Ecco, dire «Stalin» senza liberare alcuna enfasi e viceversa dire «Kitty» senza perdere nulla della propria cocciuta serietà. Forse il tocco inconfondibile di Anna, il suo mito incancellabile, è in questa forza tradotta all’istante in leggerezza, è nella tenerezza lievitante che, ora come allora, arriva al lettore e lo colpisce, lo commuove, senza mai prenderlo alla gola.

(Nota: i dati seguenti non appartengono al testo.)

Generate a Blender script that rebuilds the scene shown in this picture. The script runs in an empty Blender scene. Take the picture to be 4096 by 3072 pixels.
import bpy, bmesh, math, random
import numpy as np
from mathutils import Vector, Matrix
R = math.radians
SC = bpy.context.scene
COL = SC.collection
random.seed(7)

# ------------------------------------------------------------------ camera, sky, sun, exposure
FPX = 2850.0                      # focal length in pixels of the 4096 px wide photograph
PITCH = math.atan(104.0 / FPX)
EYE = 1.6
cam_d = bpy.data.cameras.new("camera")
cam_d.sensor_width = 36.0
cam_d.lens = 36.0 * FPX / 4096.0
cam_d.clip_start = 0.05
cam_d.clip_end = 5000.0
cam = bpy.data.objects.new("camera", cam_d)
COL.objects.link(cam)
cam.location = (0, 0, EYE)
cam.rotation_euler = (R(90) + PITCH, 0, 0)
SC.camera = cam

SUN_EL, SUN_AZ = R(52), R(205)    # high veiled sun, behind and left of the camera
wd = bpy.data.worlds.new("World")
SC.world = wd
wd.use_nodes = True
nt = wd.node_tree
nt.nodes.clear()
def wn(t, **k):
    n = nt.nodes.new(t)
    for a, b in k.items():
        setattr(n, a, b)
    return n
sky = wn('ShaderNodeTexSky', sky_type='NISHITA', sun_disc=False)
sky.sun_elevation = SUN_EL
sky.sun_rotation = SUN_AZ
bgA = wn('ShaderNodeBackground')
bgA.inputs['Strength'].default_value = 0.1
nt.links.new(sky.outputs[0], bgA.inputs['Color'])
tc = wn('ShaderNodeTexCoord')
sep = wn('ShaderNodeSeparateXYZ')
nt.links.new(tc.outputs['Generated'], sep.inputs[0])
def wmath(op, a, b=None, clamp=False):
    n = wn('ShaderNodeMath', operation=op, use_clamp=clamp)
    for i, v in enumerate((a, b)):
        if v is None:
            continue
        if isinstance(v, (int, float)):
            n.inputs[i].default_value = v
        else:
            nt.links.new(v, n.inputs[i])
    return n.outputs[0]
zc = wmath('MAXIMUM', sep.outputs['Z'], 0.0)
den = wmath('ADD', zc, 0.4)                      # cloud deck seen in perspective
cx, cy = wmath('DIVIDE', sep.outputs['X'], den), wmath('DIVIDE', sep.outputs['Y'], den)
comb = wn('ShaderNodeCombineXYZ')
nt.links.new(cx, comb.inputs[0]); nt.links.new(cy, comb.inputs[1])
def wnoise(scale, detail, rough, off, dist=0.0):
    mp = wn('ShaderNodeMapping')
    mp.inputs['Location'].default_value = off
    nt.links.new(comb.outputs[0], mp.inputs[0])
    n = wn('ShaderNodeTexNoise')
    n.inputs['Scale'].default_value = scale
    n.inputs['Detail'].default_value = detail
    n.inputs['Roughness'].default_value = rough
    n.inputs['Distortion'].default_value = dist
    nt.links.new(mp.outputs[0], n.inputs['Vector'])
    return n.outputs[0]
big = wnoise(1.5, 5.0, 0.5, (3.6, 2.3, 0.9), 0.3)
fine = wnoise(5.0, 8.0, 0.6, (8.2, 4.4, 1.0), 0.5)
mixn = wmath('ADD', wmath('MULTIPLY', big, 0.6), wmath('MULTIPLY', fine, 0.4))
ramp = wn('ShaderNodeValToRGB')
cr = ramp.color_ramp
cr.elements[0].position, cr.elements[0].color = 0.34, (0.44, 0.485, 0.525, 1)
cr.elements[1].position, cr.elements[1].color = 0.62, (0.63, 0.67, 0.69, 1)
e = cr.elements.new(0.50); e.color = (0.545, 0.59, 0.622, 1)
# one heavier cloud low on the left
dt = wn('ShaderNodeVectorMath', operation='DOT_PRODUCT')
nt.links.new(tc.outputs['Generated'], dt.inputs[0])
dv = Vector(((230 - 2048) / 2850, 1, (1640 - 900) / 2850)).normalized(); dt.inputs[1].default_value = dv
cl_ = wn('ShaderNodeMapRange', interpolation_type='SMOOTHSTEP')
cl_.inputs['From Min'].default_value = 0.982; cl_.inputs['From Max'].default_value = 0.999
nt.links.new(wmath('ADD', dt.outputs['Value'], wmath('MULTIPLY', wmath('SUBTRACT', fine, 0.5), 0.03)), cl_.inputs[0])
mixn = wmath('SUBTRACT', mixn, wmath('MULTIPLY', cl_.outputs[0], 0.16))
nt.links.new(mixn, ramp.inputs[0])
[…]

Se in uno dei suoi libri più belli, Lo scrittore fantasma (’79), Philip Roth se la immagina scampata al massacro, fuggita in America, come una donna dolce e sororale, un grande poeta italiano, davanti alla casa-museo in Prisengracht 263, le dedica alcuni fra i suoi versi più ispirati, Dall’Olanda: «Ma a ogni svolta a ogni ponte lungo ogni canale/ continuavo a cercarla senza trovarla più/ ritrovandola sempre». Quel fantasma, di continuo inseguito, è il pegno di una eredità, è l’eco della voce di Anne Frank, la nostra Anna.